Instruction » Go through the entries below and copy each line containing the word "this".

3D scene scripts:
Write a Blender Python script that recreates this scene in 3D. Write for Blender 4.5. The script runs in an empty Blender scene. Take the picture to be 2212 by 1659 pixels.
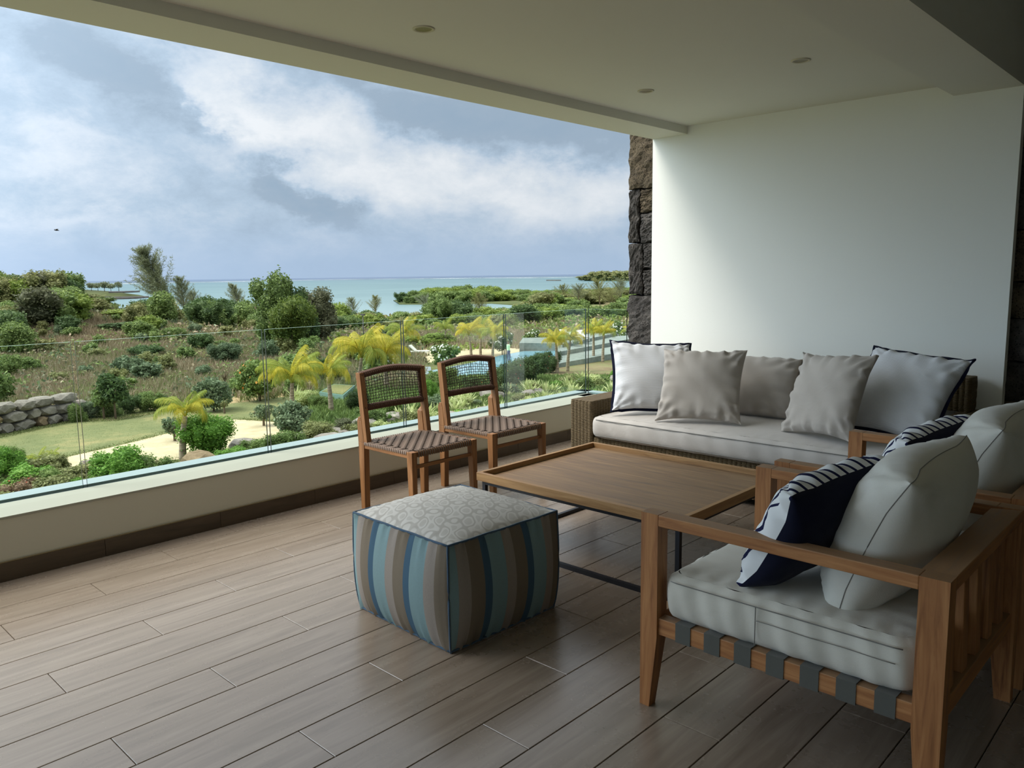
import bpy, math, random
import numpy as np
from mathutils import Vector, Matrix
R=math.radians; PI=math.pi
scene=bpy.context.scene; COL=scene.collection
# ---------------------------------------------------------------- camera
cam_data=bpy.data.cameras.new('camera'); cam=bpy.data.objects.new('camera',cam_data); COL.objects.link(cam)
cam_data.sensor_fit='HORIZONTAL'; cam_data.sensor_width=36.0; cam_data.lens=1707.35/2212*36.0
cam_data.clip_start=0.05; cam_data.clip_end=60000
_p,_y,_r=0.13696735,-0.76009051,0.01370438
_f=Vector((math.sin(_y)*math.cos(_p),math.cos(_y)*math.cos(_p),-math.sin(_p)))
_rt=Vector((math.cos(_y),-math.sin(_y),0)); _dn=_f.cross(_rt)
_r2=_rt*math.cos(_r)+_dn*math.sin(_r); _d2=_dn*math.cos(_r)-_rt*math.sin(_r)
cam.matrix_world=Matrix(((_r2.x,-_d2.x,-_f.x,0),(_r2.y,-_d2.y,-_f.y,0),(_r2.z,-_d2.z,-_f.z,1.352),(0,0,0,1)))
scene.camera=cam
# ---------------------------------------------------------------- colour management
vs=scene.view_settings; vs.view_transform='Standard'; vs.look='None'; vs.gamma=1; vs.use_curve_mapping=False
vs.exposure=0.20
scene.cycles.max_bounces=10; scene.cycles.diffuse_bounces=7; scene.cycles.glossy_bounces=4; scene.cycles.transparent_max_bounces=16
scene.cycles.caustics_reflective=False; scene.cycles.caustics_refractive=False
# ---------------------------------------------------------------- world: overcast tropical sky
SKY_GAIN=1.0; ZENITH=2.8; GLOW=5.5
w=bpy.data.worlds.new('overcast_sky'); scene.world=w; w.use_nodes=True
nt=w.node_tree; nt.nodes.clear(); N=nt.nodes; L=nt.links
def wm(op,a,b=None,c=None):
    n=N.new('ShaderNodeMath'); n.operation=op
    for i,v in enumerate((a,b,c)):
        if v is None: continue
        if isinstance(v,(int,float)): n.inputs[i].default_value=v
        else: L.new(v,n.inputs[i])
    return n.outputs[0]
tc=N.new('ShaderNodeTexCoord'); sp=N.new('ShaderNodeSeparateXYZ'); L.new(tc.outputs['Generated'],sp.inputs[0])
dx,dy,dz=sp.outputs
az=wm('MULTIPLY',wm('ARCTAN2',dx,dy),57.29578); el=wm('MULTIPLY',wm('ARCSINE',dz),57.29578)
def wnoise(scale,detail,rough,sz=1.0,off=0.0,dist=0.0):
    mp=N.new('ShaderNodeMapping'); mp.inputs['Scale'].default_value=(1,1,sz); mp.inputs['Location'].default_value=(off,off*.7,0)
    L.new(tc.outputs['Generated'],mp.inputs[0])
    t=N.new('ShaderNodeTexNoise'); t.inputs['Scale'].default_value=scale; t.inputs['Detail'].default_value=detail; t.inputs['Roughness'].default_value=rough; t.inputs['Distortion'].default_value=dist
    L.new(mp.outputs[0],t.inputs['Vector']); return t
wa=wnoise(7,6,.62,1.6,3.1).outputs[0]; wb=wnoise(7,6,.62,1.6,9.7).outputs[0]
azw=wm('ADD',az,wm('MULTIPLY',wm('SUBTRACT',wa,.5),13)); elw=wm('ADD',el,wm('MULTIPLY',wm('SUBTRACT',wb,.5),9))
def blob(a0,e0,sa,se,ang,amp):
    c,s=math.cos(R(ang)),math.sin(R(ang))
    u=wm('SUBTRACT',azw,a0); v=wm('SUBTRACT',elw,e0)
    p=wm('DIVIDE',wm('ADD',wm('MULTIPLY',u,c),wm('MULTIPLY',v,s)),sa); q=wm('DIVIDE',wm('SUBTRACT',wm('MULTIPLY',v,c),wm('MULTIPLY',u,s)),se)
    g=wm('EXPONENT',wm('MULTIPLY',wm('ADD',wm('MULTIPLY',p,p),wm('MULTIPLY',q,q)),-1))
    return wm('MULTIPLY',g,amp)
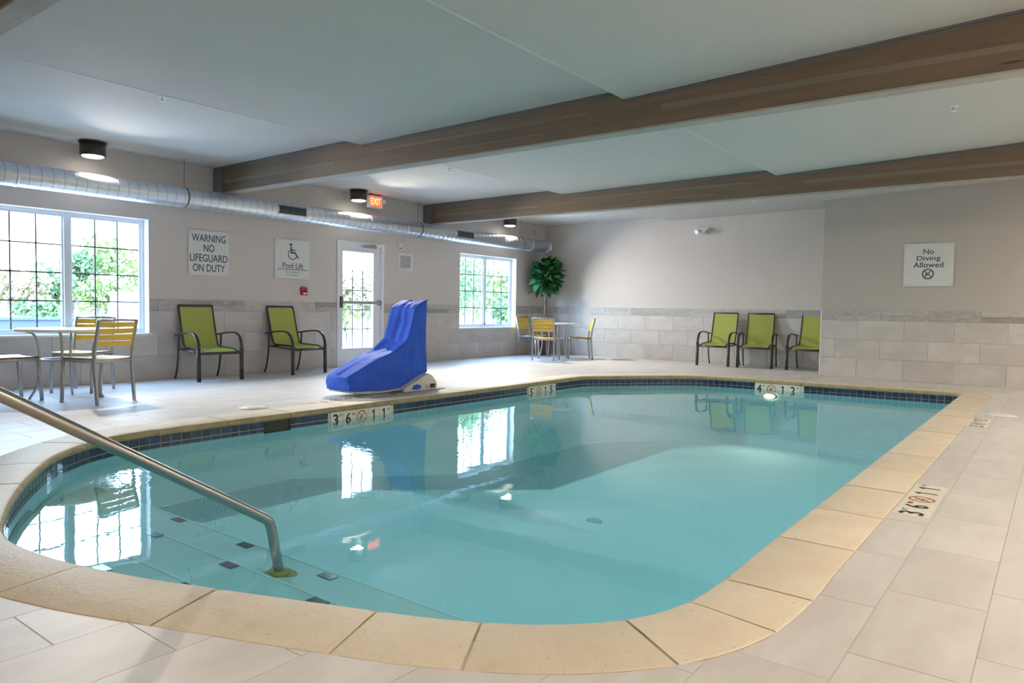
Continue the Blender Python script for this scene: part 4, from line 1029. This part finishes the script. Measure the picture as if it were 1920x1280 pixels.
# ------------------------------------------------------------------ pool lift under its cover
t = thing('pool_lift', 'royal blue covered pool lift standing on the deck edge', 'pool lift', (0, 0, 0))
ST = [(5.200, .225, .075, 2.955, 3.30), (5.42, .315, .050, 2.94, 3.30), (5.647, .408, .040, 2.92, 3.30), (5.80, .450, .038, 2.905, 3.30), (5.92, .500, .045, 2.895, 3.30), (6.02, .560, .060, 2.89, 3.30), (6.115, .625, .080, 2.88, 3.30), (6.17, .76, .095, 2.87, 3.295), (6.215, .88, .105, 2.865, 3.29), (6.258, 1.0, .120, 2.86, 3.285), (6.35, 1.055, .15, 2.865, 3.29), (6.442, 1.095, .22, 2.87, 3.295)]
def interp(u):
    k = min(int(u), len(ST) - 2); f = u - k; return [ST[k][i] * (1 - f) + ST[k + 1][i] * f for i in range(5)]
G = []; m = 66
for i in range(m + 1):
    u = (len(ST) - 1) * i / m; y, zt, zh, xl, xr = interp(u); row = []
    for j in range(13):     # left side, hem to ridge
        f = j / 12; nz = noise.noise(Vector((y * 7, f * 2.2, 3.1))) * 0.030 * math.sin(PI * f)
        row.append((xl - nz - 0.01 * (1 - f), y, zh + (zt - zh) * f))
    for j in range(1, 14):  # top
        f = j / 14; seat = 0.065 * math.sin(PI * f) ** 0.7 * max(0, 1 - abs(u - 5.2) / 2.6)
        fold = noise.noise(Vector((f * 6.5, y * 1.6, zt * 1.2))) * 0.065 * math.sin(PI * f)
        back = 0.07 * math.sin(PI * f) ** 0.8 * max(0, 1 - abs(u - 7.5) / 2.2)
        row.append((xl + (xr - xl) * f, y + back + (fold if u > 6 else 0), zt - seat + (fold * 0.5 if u <= 6 else 0)))
    for j in range(13):
        f = 1 - j / 12
        crease = 0.035 * math.exp(-((y - 6.17) / 0.05) ** 2) * math.sin(PI * min(1, f * 1.1)) if 0 < f < 1 else 0
        nz = (noise.noise(Vector((y * 6.5, f * 2.0, 9.7))) * 0.05 + noise.noise(Vector((y * 18 + f * 3, f * 1.2, 4.2))) * 0.02) * math.sin(PI * f) - crease
        row.append((xr + nz + 0.012 * (1 - f), y, zh + (zt - zh) * f))
    G.append(row)
mb = MB().grid(G)
def cap(row, dy):
    Lh = len(row); half = Lh // 2; R = []
    for i in range(half + 1):
        a = Vector(row[i]); b = Vector(row[Lh - 1 - i]); R.append([tuple(a.lerp(b, j / 10) + Vector((0, dy * math.sin(PI * j / 10) * math.sin(PI * i / half), 0))) for j in range(11)])
    return R
mb.grid(cap(G[0], -0.02)); mb.grid(cap(G[-1], 0.03))
cover = obj('cover', mb, 'blue', t)
obj('corner_tie', MB().add([(3.295, 6.43, 1.085), (3.30, 6.46, 1.12), (3.285, 6.47, 1.09), (3.29, 6.40, 1.05)], [(0, 1, 2), (0, 3, 1), (0, 2, 3), (1, 3, 2)]), 'blue', cover)
shell = MB(); hp = [(5.22, .060), (5.45, .030), (5.70, .022), (5.92, .030), (6.10, .060)]
shell.tube(smooth_path([(3.285, y, z) for y, z in hp], 4), 0.012, 8); shell.tube([(2.97, 5.22, .060), (3.285, 5.22, .060)], 0.012, 8); shell.box((2.97, 5.24, 0.045), (3.28, 6.0, 0.06))
obj('footrest_shell', shell, 'offwhite', t)
base = MB().prism([(5.96, .004), (6.50, .004), (6.53, .05), (6.50, .11), (6.44, .17), (6.38, .20), (6.28, .17), (6.14, .11), (6.0, .06)], 'x', 3.02, 3.40)
bs = obj('base_casing', base, 'offwhite', t)
obj('blue_label', MB().add([(3.402, 6.09, .03), (3.402, 6.17, .018), (3.402, 6.24, .03), (3.402, 6.25, .065), (3.402, 6.18, .085), (3.402, 6.12, .075), (3.398, 6.09, .03), (3.398, 6.17, .018), (3.398, 6.24, .03), (3.398, 6.25, .065), (3.398, 6.18, .085), (3.398, 6.12, .075)], [(0, 1, 2, 3, 4, 5)] + [(i, (i + 1) % 6, (i + 1) % 6 + 6, i + 6) for i in range(6)]), 'blue', bs)
obj('control_panel', MB().bevbox((3.398, 6.40, .025), (3.404, 6.49, .075), 0.002), 'black', bs)
obj('bolt', MB().tube([(3.398, 6.345, .05), (3.408, 6.345, .05)], 0.02, 16), 'alu', bs)
obj('anchor_plate', MB().bevbox((3.10, 5.94, 0.002), (3.45, 6.62, 0.010), 0.002), 'alu', t)
obj('strap', MB().tube(smooth_path([(3.36, 5.98, .03), (3.40, 5.86, .014), (3.42, 5.72, .012)], 4), 0.006, flat=(0.022, 0.004), side=(1, 0, 0)), 'black', t)

# ------------------------------------------------------------------ outdoors
g = MB().box((-60, -40, -0.25), (-0.2, 70, -0.12)); struct('ground', g, 'pave', 'pale paving outside the windows')
G = []
for i in range(12):
    x = -13 - i * 2.2; G.append([(x, -20 + j * 3.0, -0.13 + 1.5 * (1 - math.exp(-i * 0.30)) + 0.25 * noise.noise(Vector((i * 0.5, j * 0.4, 0))) * (i > 0)) for j in range(26)])
struct('bank', MB().grid(G), 'bank', 'dry grass bank rising beyond the paving')
def bush(x, y, h, r, kind, label, seed, zb=-0.12, leaves=900, trunk=True):
    t = thing('tree' if h > 2.2 else 'shrub', label, 'tree' if h > 2.2 else 'shrub', (x, y, zb), 0, 'trees and shrubs outdoors')
    R = random.Random(seed); mb = MB()
    blobs = [(R.gauss(0, r * 0.42), R.gauss(0, r * 0.42), h * R.uniform(0.45, 0.85), r * R.uniform(0.3, 0.55)) for _ in range(9)]
    for _ in range(leaves):
        bx, by, bz, br = R.choice(blobs); v = Vector((R.gauss(0, 1), R.gauss(0, 1), R.gauss(0, 1))).normalized() * br * R.uniform(0.55, 1.05)
        c_ = Vector((bx, by, bz)) + v; s = R.uniform(0.05, 0.11)
        a = Vector((R.gauss(0, 1), R.gauss(0, 1), R.gauss(0, 1))).normalized() * s; b = Vector((R.gauss(0, 1), R.gauss(0, 1), R.gauss(0, 1))).normalized() * s
        mb.add([c_ - a, c_ + b, c_ + a, c_ - b], [(0, 1, 2, 3)])
    tag(obj('foliage', mb, kind, t), kind='stuff')
    tk = MB()
    for k in range(4):
        a = k * 1.6 + R.random(); tk.tube(smooth_path([(0.03 * math.cos(a), 0.03 * math.sin(a), 0), (0.12 * r * math.cos(a), 0.12 * r * math.sin(a), h * 0.3), (0.5 * r * math.cos(a), 0.5 * r * math.sin(a), h * 0.75)], 3), [0.032, 0.030, 0.027, 0.024, 0.020, 0.017, 0.012], 6)
    obj('trunk', tk, 'bark', t)
KW = {'bush_a': 'yellow green', 'bush_b': 'mid green', 'bush_c': 'rusty autumn coloured'}
specs = [(-15, 8.3, 1.9, 0.8, 'bush_c'), (-15.5, 9.1, 1.9, 0.7, 'bush_b'), (-13.5, 8.0, 1.2, 0.6, 'bush_b'), (-16, 10.0, 2.6, 1.0, 'bush_b'), (-16.5, 11.0, 3.0, 1.2, 'bush_a'), (-15, 12.0, 2.6, 1.1, 'bush_a'), (-14.5, 10.4, 1.7, 0.9, 'bush_a'), (-17, 13.4, 2.8, 1.3, 'bush_c'),
         (-8.0, 14.6, 2.3, 0.8, 'bush_c'), (-8.4, 15.8, 2.4, 0.9, 'bush_a'), (-7.5, 13.9, 1.3, 0.6, 'bush_a'), (-9.5, 17.2, 2.2, 1.0, 'bush_c'),
         (-5.2, 17.2, 3.4, 1.2, 'bush_b'), (-6.5, 19.0, 2.6, 1.2, 'bush_a'), (-6.0, 20.6, 2.4, 1.2, 'bush_b'), (-9.0, 21.5, 3.6, 1.7, 'bush_c'), (-5.5, 22.5, 2.6, 1.3, 'bush_a'), (-8.5, 24.5, 3.2, 1.6, 'bush_b'), (-4.3, 18.2, 1.6, 0.8, 'bush_b')]
cnt = {}
def where(x, y):
    u = 13.6 * 0 + y / (9.506 - x)      # bearing from the pool side
    return 'large window' if x < -12 else ('glass door' if y < 16.5 and x < -7 else 'far window')
order = sorted(range(len(specs)), key=lambda i: specs[i][1] / (9.506 - specs[i][0]))
place = {}
for i in order:
    w_ = where(specs[i][0], specs[i][1]); cnt[w_] = cnt.get(w_, 0) + 1; place[i] = (w_, cnt[w_])
ordn = ['', 'leftmost', 'second', 'third', 'fourth', 'fifth', 'sixth', 'seventh', 'eighth', 'ninth']
for i, (x, y, h, r, k) in enumerate(specs):
    w_, n_ = place[i]; bush(x, y, h, r, k, '%s %s outside the %s, %s from the left' % (KW[k], 'tree' if h > 2.2 else 'shrub', w_, ordn[n_]) if n_ > 1 else '%s %s outside the %s, leftmost there' % (KW[k], 'tree' if h > 2.2 else 'shrub', w_), 100 + i, zb=(-0.12 if x > -13 else -0.12 + 1.5 * (1 - math.exp(-(-13 - x) / 2.2 * 0.30)) - 0.05))
t = thing('utility_cabinet', 'white utility cabinet outside the right pane of the large window', 'cabinet', (-5.2, 6.95, -0.12))
obj('body', MB().bevbox((-0.4, -0.33, 0), (0.4, 0.55, 1.30), 0.02), 'cabinet', t); obj('lid', MB().bevbox((-0.43, -0.36, 1.30), (0.43, 0.58, 1.34), 0.01), 'cabinet', t)
t = thing('low_wall', 'low blue grey wall outside the large window behind the near table', 'wall', (-5.0, 4.3, -0.12))
obj('body', MB().bevbox((-0.15, -1.7, 0), (0.15, 1.35, 0.80), 0.01), 'bluegrey', t); obj('cap', MB().bevbox((-0.19, -1.74, 0.80), (0.19, 1.39, 0.85), 0.01), 'bluegrey', t)
obj('plate', MB().bevbox((0.15, 0.80, 0.50), (0.17, 1.15, 0.68), 0.004), 'cabinet', t)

Exercise result »
Write a Blender Python script that recreates this scene in 3D. Write for Blender 4.5. The script runs in an empty Blender scene. Take the picture to be 2212 by 1659 pixels.
Continue the Blender Python script for this scene: part 4, from line 1029. This part finishes the script. Measure the picture as if it were 1920x1280 pixels.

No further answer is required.